Are Teams Still Using Exhaust Gases To Blow Their Floor?

I spent the weekend with the Sahara Force India drivers in Mumbai who were here to meet media and fans prior to the start of the 2012 Formula1 Season.

As always, I spent ample time talking to Paul di Resta and Nico Hulkenberg on the pre-season form of the team and a comparison with the others. We also discussed the team’s preparations for the first few rounds of the new season and of course the return of Kimi Raikkonen which will see 6 World Champions on the grid in Melbourne for the 2012 Australian Grand Prix.

(Read posts: Kimi Raikkonen Makes A Comeback To Formula1 With  Lotus F1 Team; Challenges Kimi Raikkonen And Lotus F1 Team For The 2012 Formula1 Season)

The most interesting part of my discussions with Nico was his mention of a possibility of a few Formula1 teams still blowing the floor with exhaust gases this year. As we already know, such a phenomena is banned by the regulations this season and hence the exhaust designs are more traditional.

I have also mentioned in my previous blog posts that one area where we will witness maximum innovation is in exhaust design which directly impacts the flow of the exhaust gases over the rear of the car and hence influences its aerodynamics. During the pre-season tests, a few teams and their bold designs already raised a few eyebrows in the Paddock. However, on further discussion with Nico, he explained his reasons to believe why a few teams would still be blowing their floor with exhaust gases.

Nico mentioned the ‘Coanda Effect’ and how a few teams have used that effectively to design and use a traditional exhaust design (with the vents facing upwards) and still blow their exhaust gases to the floor. The concept is most interesting and has possibly been experienced by most in real-life situations in the kitchen! You could watch this video to understand the Coanda effect better.

The FIA banned the reactive ride height system earlier this year and robbed Formula1 fans of a technical innovation in 2012, does this mean that the design wars will be focused only on the exhausts this season? (Read post: Did The FIA Rob Formula1 Of Its Technical Innovation Of 2012?)

I hope not!

If you found the ‘Coanda Effect’ and its use in Formula1 too complex for your understanding, you should read ‘Formula1 Needs Better Marketing As It Enters Newer Territories‘.

Hear the 2012 Formula1 Pre Season Podcast and know RJ Rishi Kapoor and my views on pre-season testing as a build up to the opening round of the 2012 season.

While the excitement for the new season is building up, do also read the positive developments in Indian Motorsport on my blog. While the i1 Super Series has been cancelled, we have Toyota launching the Toyota Etios Motor Racing Championship for Indian motorsport fans.
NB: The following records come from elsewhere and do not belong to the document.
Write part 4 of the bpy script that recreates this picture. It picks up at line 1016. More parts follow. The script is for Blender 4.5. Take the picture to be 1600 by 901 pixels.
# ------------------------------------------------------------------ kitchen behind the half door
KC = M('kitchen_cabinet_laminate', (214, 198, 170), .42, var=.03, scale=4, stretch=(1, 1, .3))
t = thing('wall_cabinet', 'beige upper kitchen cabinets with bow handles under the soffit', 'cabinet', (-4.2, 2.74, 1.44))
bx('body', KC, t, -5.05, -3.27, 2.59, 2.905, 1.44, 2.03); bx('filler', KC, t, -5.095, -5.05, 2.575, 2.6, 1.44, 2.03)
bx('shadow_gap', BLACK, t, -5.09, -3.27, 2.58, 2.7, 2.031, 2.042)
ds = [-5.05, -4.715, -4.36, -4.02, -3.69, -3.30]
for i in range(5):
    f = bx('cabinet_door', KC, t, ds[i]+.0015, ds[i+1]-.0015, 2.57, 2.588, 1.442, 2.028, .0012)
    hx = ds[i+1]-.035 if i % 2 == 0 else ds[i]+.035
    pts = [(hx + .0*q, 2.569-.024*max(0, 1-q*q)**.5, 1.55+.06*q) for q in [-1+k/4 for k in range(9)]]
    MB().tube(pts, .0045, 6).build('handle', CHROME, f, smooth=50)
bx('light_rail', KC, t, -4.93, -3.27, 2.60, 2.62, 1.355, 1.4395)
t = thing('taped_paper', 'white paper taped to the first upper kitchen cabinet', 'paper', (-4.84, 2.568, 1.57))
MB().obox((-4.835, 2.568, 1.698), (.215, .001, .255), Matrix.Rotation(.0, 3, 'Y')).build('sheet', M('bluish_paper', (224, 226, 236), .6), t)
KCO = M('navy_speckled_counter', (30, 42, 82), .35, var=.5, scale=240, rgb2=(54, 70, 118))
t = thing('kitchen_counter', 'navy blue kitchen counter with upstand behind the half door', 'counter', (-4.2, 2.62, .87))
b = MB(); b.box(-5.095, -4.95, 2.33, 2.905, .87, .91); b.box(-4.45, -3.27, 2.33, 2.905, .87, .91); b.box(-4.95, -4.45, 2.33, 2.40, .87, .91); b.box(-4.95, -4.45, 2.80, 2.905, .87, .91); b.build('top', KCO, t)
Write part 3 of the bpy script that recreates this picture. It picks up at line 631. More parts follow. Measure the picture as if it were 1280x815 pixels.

And if you prefer some technical Formula1 content, do read ‘Did the FIA react correctly to the ride height system episode‘?

Kunal Shah is an FIA-accredited Formula 1 journalist who has been reporting on Formula 1 for nearly two decades. He worked with the Force India Formula 1 Team for 6 seasons in Marketing, Sponsorship and Commercial roles. As a former single-seater racer, he was responsible for Force India's grassroots talent program, One from a Billion Hunt. Presently, he co-writes a regular Formula 1 column for Firstpost, speaks on Inside Line F1 Podcast & Pits to Podium and produces broadcast/OTT content for NENT Group (Viasport & Viaplay).

2 comments On Are Teams Still Using Exhaust Gases To Blow Their Floor?

  • Good mention of the possible use of the Coanda Effect this season. Although it’ll be easy for the FIA to spot such an application by any team, I’m not sure if it’ll be easy to declare it illegal. It’ll be interesting to see how this develops in the initial weeks of the season!
    That video that you linked shows the Coanda effect in the second half. The first half though, with water, is not really the Coanda Effect. Its more to do with surface tension with water sticking to the spoon. The moment when the spoon is pulled to the water stream, due to the air in between getting displaced is the Coanda Effect. Once the spoon sticks to the water, surface tension takes over. For Coanda Effect to be achieved, you have to have a gas jet flow into a gas environment or a liquid jet to flow into a liquid environment.
    The second half where air is blown over the back of the spoon is the correct demo of the effect. Aircraft wings have long incorporated this in design, especially jet propulsion craft.